Please output the lines shown below exactly as they appear.

-- start --

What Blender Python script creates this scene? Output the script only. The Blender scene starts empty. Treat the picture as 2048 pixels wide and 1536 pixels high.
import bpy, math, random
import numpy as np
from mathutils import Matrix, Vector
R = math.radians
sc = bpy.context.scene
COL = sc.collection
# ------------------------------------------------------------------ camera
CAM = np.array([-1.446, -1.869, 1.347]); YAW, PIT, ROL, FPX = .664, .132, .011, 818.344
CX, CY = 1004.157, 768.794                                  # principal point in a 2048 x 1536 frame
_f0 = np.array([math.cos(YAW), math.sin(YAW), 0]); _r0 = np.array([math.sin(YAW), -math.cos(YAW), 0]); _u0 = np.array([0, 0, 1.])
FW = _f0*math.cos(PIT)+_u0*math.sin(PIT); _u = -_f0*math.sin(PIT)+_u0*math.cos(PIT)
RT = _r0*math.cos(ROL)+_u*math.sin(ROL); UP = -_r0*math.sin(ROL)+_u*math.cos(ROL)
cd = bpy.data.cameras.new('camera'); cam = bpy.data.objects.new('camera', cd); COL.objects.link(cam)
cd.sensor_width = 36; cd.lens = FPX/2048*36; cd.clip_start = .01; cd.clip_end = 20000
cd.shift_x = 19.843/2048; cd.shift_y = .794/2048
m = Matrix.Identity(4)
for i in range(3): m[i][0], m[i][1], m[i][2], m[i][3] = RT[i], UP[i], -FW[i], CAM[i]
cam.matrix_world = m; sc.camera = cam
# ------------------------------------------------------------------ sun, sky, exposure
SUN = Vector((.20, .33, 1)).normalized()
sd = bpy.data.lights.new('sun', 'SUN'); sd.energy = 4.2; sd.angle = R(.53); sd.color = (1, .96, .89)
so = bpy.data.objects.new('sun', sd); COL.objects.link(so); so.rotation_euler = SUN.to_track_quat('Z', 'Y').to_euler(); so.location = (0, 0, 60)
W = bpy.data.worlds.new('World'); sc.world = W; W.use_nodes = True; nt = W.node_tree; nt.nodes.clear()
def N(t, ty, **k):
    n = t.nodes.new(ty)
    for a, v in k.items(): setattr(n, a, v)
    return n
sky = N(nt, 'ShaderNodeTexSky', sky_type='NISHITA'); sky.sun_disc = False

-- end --

EXERCISE RESULT:
What Blender Python script creates this scene? Output the script only. The Blender scene starts empty. Treat the picture as 2048 pixels wide and 1536 pixels high.
import bpy, math, random
import numpy as np
from mathutils import Matrix, Vector
R = math.radians
sc = bpy.context.scene
COL = sc.collection
# ------------------------------------------------------------------ camera
CAM = np.array([-1.446, -1.869, 1.347]); YAW, PIT, ROL, FPX = .664, .132, .011, 818.344
CX, CY = 1004.157, 768.794                                  # principal point in a 2048 x 1536 frame
_f0 = np.array([math.cos(YAW), math.sin(YAW), 0]); _r0 = np.array([math.sin(YAW), -math.cos(YAW), 0]); _u0 = np.array([0, 0, 1.])
FW = _f0*math.cos(PIT)+_u0*math.sin(PIT); _u = -_f0*math.sin(PIT)+_u0*math.cos(PIT)
RT = _r0*math.cos(ROL)+_u*math.sin(ROL); UP = -_r0*math.sin(ROL)+_u*math.cos(ROL)
cd = bpy.data.cameras.new('camera'); cam = bpy.data.objects.new('camera', cd); COL.objects.link(cam)
cd.sensor_width = 36; cd.lens = FPX/2048*36; cd.clip_start = .01; cd.clip_end = 20000
cd.shift_x = 19.843/2048; cd.shift_y = .794/2048
m = Matrix.Identity(4)
for i in range(3): m[i][0], m[i][1], m[i][2], m[i][3] = RT[i], UP[i], -FW[i], CAM[i]
cam.matrix_world = m; sc.camera = cam
# ------------------------------------------------------------------ sun, sky, exposure
SUN = Vector((.20, .33, 1)).normalized()
sd = bpy.data.lights.new('sun', 'SUN'); sd.energy = 4.2; sd.angle = R(.53); sd.color = (1, .96, .89)
so = bpy.data.objects.new('sun', sd); COL.objects.link(so); so.rotation_euler = SUN.to_track_quat('Z', 'Y').to_euler(); so.location = (0, 0, 60)
W = bpy.data.worlds.new('World'); sc.world = W; W.use_nodes = True; nt = W.node_tree; nt.nodes.clear()
def N(t, ty, **k):
    n = t.nodes.new(ty)
    for a, v in k.items(): setattr(n, a, v)
    return n
sky = N(nt, 'ShaderNodeTexSky', sky_type='NISHITA'); sky.sun_disc = False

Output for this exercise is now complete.